The Daily Gamecock

Kratch: Gamecocks are one wacky, fearless, outstanding ballclub

USC plays loose, wins big once again

It got "hairy," as USC coach Ray Tanner so succinctly put it. His No. 3 Gamecocks led 5-3 and had closer Matt Price on the mound, but at the same time top-ranked Vanderbilt had the tying run in scoring position and had leadoff man Tony Kemp, who entered the game hitting .331, at the plate.

The moment was about as rich with tension, anxiety and excitement as you're going to get from a regular season baseball game. It was being played in Columbia during the month of April, but it felt like Omaha in June.

If you looked inside the South Carolina dugout though, you wouldn't have known it. Many of the Gamecocks, led by Michael Roth, were jumping, dancing and gyrating, imitating the Globo Gym Purple Cobra motions from the seminal American cinematic achievement "Dodgeball: A True Underdog Story." You certainly wouldn't have known it if you gazed out into the USC bullpen either. There, the handful of inhabitants were assembled shoulder-to-shoulder, high-kicking like they were the Radio City Rockettes and it was Christmas in Manhattan.

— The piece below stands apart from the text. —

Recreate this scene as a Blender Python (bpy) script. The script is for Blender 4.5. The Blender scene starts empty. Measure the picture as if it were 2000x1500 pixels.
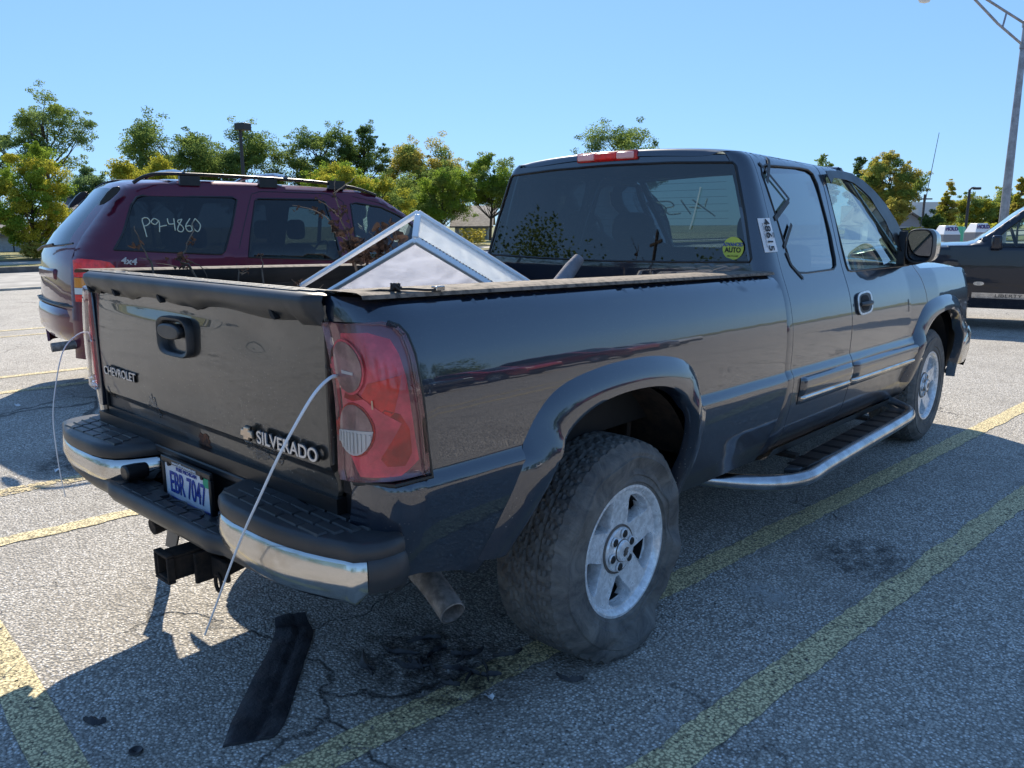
import bpy, bmesh, math, random
from math import sin, cos, pi, radians, sqrt, atan2
from mathutils import Vector, Matrix, noise
from mathutils.geometry import delaunay_2d_cdt
random.seed(7)
SC = bpy.context.scene
COL = SC.collection
# ------------------------------------------------------------------ camera
CAM = Vector((2.3581, -2.1455, 1.4634)); YAW = .73575; PIT = .19785
cam = bpy.data.cameras.new('camera'); cam_o = bpy.data.objects.new('camera', cam); COL.objects.link(cam_o)
cam.sensor_width = 36; cam.lens = 1549.8 / 2000 * 36; cam.clip_end = 4000; cam.clip_start = .05
FW = Vector((-sin(YAW) * cos(PIT), cos(YAW) * cos(PIT), -sin(PIT))); RT = Vector((cos(YAW), sin(YAW), 0)); UP = RT.cross(FW)
ro = -.0043; R2 = RT * cos(ro) + UP * sin(ro); U2 = UP * cos(ro) - RT * sin(ro)
m = Matrix((R2, U2, -FW)).transposed().to_4x4(); m.translation = CAM; cam_o.matrix_world = m
SC.camera = cam_o
# ------------------------------------------------------------------ light
SUN = Vector((-.95, .80, 1.0)).normalized()
EL = math.asin(SUN.z); AZ = atan2(SUN.x, SUN.y)
w = bpy.data.worlds.new('World'); SC.world = w; w.use_nodes = True
nt = w.node_tree; nt.nodes.clear()
sky = nt.nodes.new('ShaderNodeTexSky'); sky.sky_type = 'NISHITA'; sky.sun_disc = False
sky.sun_elevation = EL; sky.sun_rotation = AZ; sky.air_density = 1.0; sky.dust_density = .12; sky.ozone_density = 2.5; sky.altitude = 300
bg = nt.nodes.new('ShaderNodeBackground'); bg.inputs[1].default_value = .158
wo = nt.nodes.new('ShaderNodeOutputWorld')
gm = nt.nodes.new('ShaderNodeGamma'); gm.inputs[1].default_value = .45; nt.links.new(sky.outputs[0], gm.inputs[0])
tn = nt.nodes.new('ShaderNodeMix'); tn.data_type = 'RGBA'; tn.blend_type = 'MULTIPLY'; tn.inputs[0].default_value = 1; tn.inputs[7].default_value = (.51, .81, 1.23, 1); nt.links.new(gm.outputs[0], tn.inputs[6])
nt.links.new(tn.outputs[2], bg.inputs[0]); nt.links.new(bg.outputs[0], wo.inputs[0])
sl = bpy.data.lights.new('sun', 'SUN'); sl.energy = 3.3; sl.angle = radians(.5); sl.color = (1, .90, .74)
so = bpy.data.objects.new('sun', sl); COL.objects.link(so); so.rotation_euler = SUN.to_track_quat('Z', 'Y').to_euler(); so.location = (0, 0, 30)
SC.view_settings.view_transform = 'Standard'; SC.view_settings.look = 'None'; SC.view_settings.exposure = 1.2; SC.view_settings.gamma = 1
SC.render.engine = 'CYCLES'
SC.cycles.max_bounces = 8; SC.cycles.transparent_max_bounces = 12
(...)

Sure, it's an unorthodox way to approach such a dramatic moment. But then again, this is an unorthodox team, and in a good way. As evidenced by the national championship rings they wear on their fingers, their way works.

"That's what helps us stay relaxed," said Jackie Bradley Jr. of his team's loose temperament. "No matter if we're down, up; we're always messing around."

Tanner said coming into the series his team had no fear of playing a No. 1 team. He might as well have said his team has no fear of anything, because that appears to be the case.

For six innings Sunday, there was no joy off the banks of the Congaree for the home team. It appeared a foregone conclusion; Vanderbilt was going to ride another strong starting pitching performance to victory and would head right into their luxury sleeper buses behind the right field wall with a series win, sole possession of first place in the Southeastern Conference, and another week at the top of the polls guaranteed.

Even USC was willing to admit such. When closer Matt Price was put into the game at the top of the seventh, the signal was clear: if one more Commodore crossed home plate, the day was done.

But through it all, the Gamecocks stayed loose and stayed cool. Price held Vandy down, and then came heaven in the seventh — a rally started by pitcher-turned-designated hitter Steven Neff's first career hit morphing into a four-run explosion when it seemed impossible that the Gamecocks could even score one more run.

But they got the job done then and in in the ninth as well. Another No. 1, another series win. Who knows what Monday's updated Baseball America poll will bring, but it very likely could bring the Gamecocks back to the spot they left Rosenblatt Stadium in last season. If it does, it'll get there as a unit.

A wacky, fearless, outstanding unit.

"We really take pride in working together and being a team," Bradley said. "Last year's team was last year's team. We knew what it took to get back to where we were."

Those extracurricular activities in the dugout and bullpen — Bradley deemed what the relievers do on what seems to be a daily basis "crazy antics" — are just a manifestation of what the All-American outfielder said is "amazing" team chemistry. A lot of people, especially grizzled baseball men who love and respect the game so much, would look down on the antics as a sign a team doesn't understand the magnitude of the moment and of how to play the sport. Tanner will quickly disabuse such thoughts though.

"They get it," he said. "There's going to be struggles, there's going to be down times. And you're not going to be good all the time. You sort of got to keep it in perspective and hope you've got enough people surrounding you.

"At the end of the day, I think this group really likes to win. They'd sacrifice a lot just to get a win."

South Carolina rolled in loose and carefree and sent Rosenblatt Stadium's last capacity mob home happy last summer. If it keeps playing, and winning, like it did this weekend against the team deemed the nation's best, it might just find itself welcoming the new place's first sellout crowd.